* Begin Data shown *

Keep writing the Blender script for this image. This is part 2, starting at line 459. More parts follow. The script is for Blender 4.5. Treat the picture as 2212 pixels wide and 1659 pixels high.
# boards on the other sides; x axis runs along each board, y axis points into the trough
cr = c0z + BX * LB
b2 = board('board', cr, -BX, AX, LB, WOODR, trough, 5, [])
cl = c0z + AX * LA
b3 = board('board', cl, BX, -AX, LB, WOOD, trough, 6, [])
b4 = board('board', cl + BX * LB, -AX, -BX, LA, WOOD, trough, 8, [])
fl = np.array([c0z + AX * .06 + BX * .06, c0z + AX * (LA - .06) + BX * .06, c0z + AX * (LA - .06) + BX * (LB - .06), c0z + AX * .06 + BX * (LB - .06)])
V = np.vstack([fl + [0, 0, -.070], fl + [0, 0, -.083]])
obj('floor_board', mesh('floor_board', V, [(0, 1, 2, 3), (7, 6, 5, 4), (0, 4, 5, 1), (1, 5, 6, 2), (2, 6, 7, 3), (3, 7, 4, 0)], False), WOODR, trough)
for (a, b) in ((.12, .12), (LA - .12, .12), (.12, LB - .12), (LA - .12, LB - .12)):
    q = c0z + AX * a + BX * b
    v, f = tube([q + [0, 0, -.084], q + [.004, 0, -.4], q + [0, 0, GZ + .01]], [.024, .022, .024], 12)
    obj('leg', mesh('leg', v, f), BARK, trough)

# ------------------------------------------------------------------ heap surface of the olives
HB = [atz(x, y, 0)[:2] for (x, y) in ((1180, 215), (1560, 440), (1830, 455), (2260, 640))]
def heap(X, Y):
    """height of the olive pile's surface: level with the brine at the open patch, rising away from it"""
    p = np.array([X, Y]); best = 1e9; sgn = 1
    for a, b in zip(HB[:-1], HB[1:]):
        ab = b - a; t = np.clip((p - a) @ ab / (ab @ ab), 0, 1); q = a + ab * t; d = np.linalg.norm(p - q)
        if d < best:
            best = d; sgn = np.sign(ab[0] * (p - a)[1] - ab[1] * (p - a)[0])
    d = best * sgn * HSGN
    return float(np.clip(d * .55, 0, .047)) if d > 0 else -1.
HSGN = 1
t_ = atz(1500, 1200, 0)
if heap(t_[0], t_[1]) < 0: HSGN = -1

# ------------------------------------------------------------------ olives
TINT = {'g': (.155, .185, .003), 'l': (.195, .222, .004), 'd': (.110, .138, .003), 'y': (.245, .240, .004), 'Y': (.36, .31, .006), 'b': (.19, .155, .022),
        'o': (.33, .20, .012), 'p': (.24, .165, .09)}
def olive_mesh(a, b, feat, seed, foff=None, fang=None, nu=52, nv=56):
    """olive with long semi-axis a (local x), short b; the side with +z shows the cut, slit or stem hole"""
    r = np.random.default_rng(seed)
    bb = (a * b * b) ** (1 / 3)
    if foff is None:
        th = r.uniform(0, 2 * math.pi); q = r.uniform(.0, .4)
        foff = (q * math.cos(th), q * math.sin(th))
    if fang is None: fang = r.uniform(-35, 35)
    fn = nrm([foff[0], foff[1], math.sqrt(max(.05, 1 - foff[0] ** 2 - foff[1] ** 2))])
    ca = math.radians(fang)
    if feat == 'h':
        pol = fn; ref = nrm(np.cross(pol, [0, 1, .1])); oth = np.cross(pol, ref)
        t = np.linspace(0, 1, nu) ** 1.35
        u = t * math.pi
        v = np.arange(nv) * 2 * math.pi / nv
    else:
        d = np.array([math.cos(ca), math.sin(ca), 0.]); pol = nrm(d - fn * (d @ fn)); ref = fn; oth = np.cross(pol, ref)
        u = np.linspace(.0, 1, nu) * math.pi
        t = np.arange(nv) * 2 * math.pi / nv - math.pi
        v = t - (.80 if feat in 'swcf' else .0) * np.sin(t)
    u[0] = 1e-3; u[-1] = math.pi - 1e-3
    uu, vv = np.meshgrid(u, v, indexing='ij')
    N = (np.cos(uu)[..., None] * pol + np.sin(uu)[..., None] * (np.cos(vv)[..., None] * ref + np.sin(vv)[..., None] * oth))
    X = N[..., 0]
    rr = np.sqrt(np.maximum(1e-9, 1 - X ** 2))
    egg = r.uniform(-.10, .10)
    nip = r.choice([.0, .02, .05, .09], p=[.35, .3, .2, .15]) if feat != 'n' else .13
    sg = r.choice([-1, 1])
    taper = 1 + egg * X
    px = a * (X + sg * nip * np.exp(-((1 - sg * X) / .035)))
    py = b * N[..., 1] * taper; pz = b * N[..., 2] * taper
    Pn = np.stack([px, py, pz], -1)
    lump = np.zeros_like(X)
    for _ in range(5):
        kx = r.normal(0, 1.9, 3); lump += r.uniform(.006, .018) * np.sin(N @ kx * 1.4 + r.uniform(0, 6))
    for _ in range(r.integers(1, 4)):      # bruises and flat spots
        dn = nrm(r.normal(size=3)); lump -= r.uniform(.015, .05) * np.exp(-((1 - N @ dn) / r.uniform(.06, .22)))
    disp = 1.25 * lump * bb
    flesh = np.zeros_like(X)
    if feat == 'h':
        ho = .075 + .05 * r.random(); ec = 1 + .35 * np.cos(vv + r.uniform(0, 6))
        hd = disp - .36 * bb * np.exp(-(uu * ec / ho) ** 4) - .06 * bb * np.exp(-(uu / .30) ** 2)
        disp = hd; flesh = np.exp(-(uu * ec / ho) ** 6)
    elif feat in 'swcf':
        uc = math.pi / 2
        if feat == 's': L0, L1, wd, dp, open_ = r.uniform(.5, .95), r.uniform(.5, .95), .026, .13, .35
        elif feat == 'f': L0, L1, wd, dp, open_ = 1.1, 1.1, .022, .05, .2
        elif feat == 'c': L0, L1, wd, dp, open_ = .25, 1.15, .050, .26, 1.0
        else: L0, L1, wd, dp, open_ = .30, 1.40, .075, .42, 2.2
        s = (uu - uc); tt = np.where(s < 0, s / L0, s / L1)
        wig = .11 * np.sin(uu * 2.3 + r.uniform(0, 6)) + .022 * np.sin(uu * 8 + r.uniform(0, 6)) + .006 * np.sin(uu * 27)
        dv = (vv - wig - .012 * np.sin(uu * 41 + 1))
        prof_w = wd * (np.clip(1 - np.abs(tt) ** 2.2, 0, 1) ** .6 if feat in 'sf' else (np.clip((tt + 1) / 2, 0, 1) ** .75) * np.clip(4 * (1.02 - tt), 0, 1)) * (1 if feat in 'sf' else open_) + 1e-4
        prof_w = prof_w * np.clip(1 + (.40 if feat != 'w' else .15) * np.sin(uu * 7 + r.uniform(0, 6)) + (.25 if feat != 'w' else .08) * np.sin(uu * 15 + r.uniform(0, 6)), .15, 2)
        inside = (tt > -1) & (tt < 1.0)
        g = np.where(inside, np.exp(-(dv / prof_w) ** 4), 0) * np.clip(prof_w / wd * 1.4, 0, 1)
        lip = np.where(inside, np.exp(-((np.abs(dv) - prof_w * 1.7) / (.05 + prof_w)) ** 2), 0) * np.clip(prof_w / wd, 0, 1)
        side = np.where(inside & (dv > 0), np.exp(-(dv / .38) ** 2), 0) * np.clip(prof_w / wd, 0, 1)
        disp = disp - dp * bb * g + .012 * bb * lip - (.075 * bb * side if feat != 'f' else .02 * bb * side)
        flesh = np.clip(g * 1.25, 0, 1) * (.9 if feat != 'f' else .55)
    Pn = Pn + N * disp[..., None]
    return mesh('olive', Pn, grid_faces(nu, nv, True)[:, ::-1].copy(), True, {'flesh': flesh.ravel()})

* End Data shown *

Short task -
Each line of the material above needs to be quoted exactly, please.

Written answer -
Keep writing the Blender script for this image. This is part 2, starting at line 459. More parts follow. The script is for Blender 4.5. Treat the picture as 2212 pixels wide and 1659 pixels high.
# boards on the other sides; x axis runs along each board, y axis points into the trough
cr = c0z + BX * LB
b2 = board('board', cr, -BX, AX, LB, WOODR, trough, 5, [])
cl = c0z + AX * LA
b3 = board('board', cl, BX, -AX, LB, WOOD, trough, 6, [])
b4 = board('board', cl + BX * LB, -AX, -BX, LA, WOOD, trough, 8, [])
fl = np.array([c0z + AX * .06 + BX * .06, c0z + AX * (LA - .06) + BX * .06, c0z + AX * (LA - .06) + BX * (LB - .06), c0z + AX * .06 + BX * (LB - .06)])
V = np.vstack([fl + [0, 0, -.070], fl + [0, 0, -.083]])
obj('floor_board', mesh('floor_board', V, [(0, 1, 2, 3), (7, 6, 5, 4), (0, 4, 5, 1), (1, 5, 6, 2), (2, 6, 7, 3), (3, 7, 4, 0)], False), WOODR, trough)
for (a, b) in ((.12, .12), (LA - .12, .12), (.12, LB - .12), (LA - .12, LB - .12)):
    q = c0z + AX * a + BX * b
    v, f = tube([q + [0, 0, -.084], q + [.004, 0, -.4], q + [0, 0, GZ + .01]], [.024, .022, .024], 12)
    obj('leg', mesh('leg', v, f), BARK, trough)

# ------------------------------------------------------------------ heap surface of the olives
HB = [atz(x, y, 0)[:2] for (x, y) in ((1180, 215), (1560, 440), (1830, 455), (2260, 640))]
def heap(X, Y):
    """height of the olive pile's surface: level with the brine at the open patch, rising away from it"""
    p = np.array([X, Y]); best = 1e9; sgn = 1
    for a, b in zip(HB[:-1], HB[1:]):
        ab = b - a; t = np.clip((p - a) @ ab / (ab @ ab), 0, 1); q = a + ab * t; d = np.linalg.norm(p - q)
        if d < best:
            best = d; sgn = np.sign(ab[0] * (p - a)[1] - ab[1] * (p - a)[0])
    d = best * sgn * HSGN
    return float(np.clip(d * .55, 0, .047)) if d > 0 else -1.
HSGN = 1
t_ = atz(1500, 1200, 0)
if heap(t_[0], t_[1]) < 0: HSGN = -1

# ------------------------------------------------------------------ olives
TINT = {'g': (.155, .185, .003), 'l': (.195, .222, .004), 'd': (.110, .138, .003), 'y': (.245, .240, .004), 'Y': (.36, .31, .006), 'b': (.19, .155, .022),
        'o': (.33, .20, .012), 'p': (.24, .165, .09)}
def olive_mesh(a, b, feat, seed, foff=None, fang=None, nu=52, nv=56):
    """olive with long semi-axis a (local x), short b; the side with +z shows the cut, slit or stem hole"""
    r = np.random.default_rng(seed)
    bb = (a * b * b) ** (1 / 3)
    if foff is None:
        th = r.uniform(0, 2 * math.pi); q = r.uniform(.0, .4)
        foff = (q * math.cos(th), q * math.sin(th))
    if fang is None: fang = r.uniform(-35, 35)
    fn = nrm([foff[0], foff[1], math.sqrt(max(.05, 1 - foff[0] ** 2 - foff[1] ** 2))])
    ca = math.radians(fang)
    if feat == 'h':
        pol = fn; ref = nrm(np.cross(pol, [0, 1, .1])); oth = np.cross(pol, ref)
        t = np.linspace(0, 1, nu) ** 1.35
        u = t * math.pi
        v = np.arange(nv) * 2 * math.pi / nv
    else:
        d = np.array([math.cos(ca), math.sin(ca), 0.]); pol = nrm(d - fn * (d @ fn)); ref = fn; oth = np.cross(pol, ref)
        u = np.linspace(.0, 1, nu) * math.pi
        t = np.arange(nv) * 2 * math.pi / nv - math.pi
        v = t - (.80 if feat in 'swcf' else .0) * np.sin(t)
    u[0] = 1e-3; u[-1] = math.pi - 1e-3
    uu, vv = np.meshgrid(u, v, indexing='ij')
    N = (np.cos(uu)[..., None] * pol + np.sin(uu)[..., None] * (np.cos(vv)[..., None] * ref + np.sin(vv)[..., None] * oth))
    X = N[..., 0]
    rr = np.sqrt(np.maximum(1e-9, 1 - X ** 2))
    egg = r.uniform(-.10, .10)
    nip = r.choice([.0, .02, .05, .09], p=[.35, .3, .2, .15]) if feat != 'n' else .13
    sg = r.choice([-1, 1])
    taper = 1 + egg * X
    px = a * (X + sg * nip * np.exp(-((1 - sg * X) / .035)))
    py = b * N[..., 1] * taper; pz = b * N[..., 2] * taper
    Pn = np.stack([px, py, pz], -1)
    lump = np.zeros_like(X)
    for _ in range(5):
        kx = r.normal(0, 1.9, 3); lump += r.uniform(.006, .018) * np.sin(N @ kx * 1.4 + r.uniform(0, 6))
    for _ in range(r.integers(1, 4)):      # bruises and flat spots
        dn = nrm(r.normal(size=3)); lump -= r.uniform(.015, .05) * np.exp(-((1 - N @ dn) / r.uniform(.06, .22)))
    disp = 1.25 * lump * bb
    flesh = np.zeros_like(X)
    if feat == 'h':
        ho = .075 + .05 * r.random(); ec = 1 + .35 * np.cos(vv + r.uniform(0, 6))
        hd = disp - .36 * bb * np.exp(-(uu * ec / ho) ** 4) - .06 * bb * np.exp(-(uu / .30) ** 2)
        disp = hd; flesh = np.exp(-(uu * ec / ho) ** 6)
    elif feat in 'swcf':
        uc = math.pi / 2
        if feat == 's': L0, L1, wd, dp, open_ = r.uniform(.5, .95), r.uniform(.5, .95), .026, .13, .35
        elif feat == 'f': L0, L1, wd, dp, open_ = 1.1, 1.1, .022, .05, .2
        elif feat == 'c': L0, L1, wd, dp, open_ = .25, 1.15, .050, .26, 1.0
        else: L0, L1, wd, dp, open_ = .30, 1.40, .075, .42, 2.2
        s = (uu - uc); tt = np.where(s < 0, s / L0, s / L1)
        wig = .11 * np.sin(uu * 2.3 + r.uniform(0, 6)) + .022 * np.sin(uu * 8 + r.uniform(0, 6)) + .006 * np.sin(uu * 27)
        dv = (vv - wig - .012 * np.sin(uu * 41 + 1))
        prof_w = wd * (np.clip(1 - np.abs(tt) ** 2.2, 0, 1) ** .6 if feat in 'sf' else (np.clip((tt + 1) / 2, 0, 1) ** .75) * np.clip(4 * (1.02 - tt), 0, 1)) * (1 if feat in 'sf' else open_) + 1e-4
        prof_w = prof_w * np.clip(1 + (.40 if feat != 'w' else .15) * np.sin(uu * 7 + r.uniform(0, 6)) + (.25 if feat != 'w' else .08) * np.sin(uu * 15 + r.uniform(0, 6)), .15, 2)
        inside = (tt > -1) & (tt < 1.0)
        g = np.where(inside, np.exp(-(dv / prof_w) ** 4), 0) * np.clip(prof_w / wd * 1.4, 0, 1)
        lip = np.where(inside, np.exp(-((np.abs(dv) - prof_w * 1.7) / (.05 + prof_w)) ** 2), 0) * np.clip(prof_w / wd, 0, 1)
        side = np.where(inside & (dv > 0), np.exp(-(dv / .38) ** 2), 0) * np.clip(prof_w / wd, 0, 1)
        disp = disp - dp * bb * g + .012 * bb * lip - (.075 * bb * side if feat != 'f' else .02 * bb * side)
        flesh = np.clip(g * 1.25, 0, 1) * (.9 if feat != 'f' else .55)
    Pn = Pn + N * disp[..., None]
    return mesh('olive', Pn, grid_faces(nu, nv, True)[:, ::-1].copy(), True, {'flesh': flesh.ravel()})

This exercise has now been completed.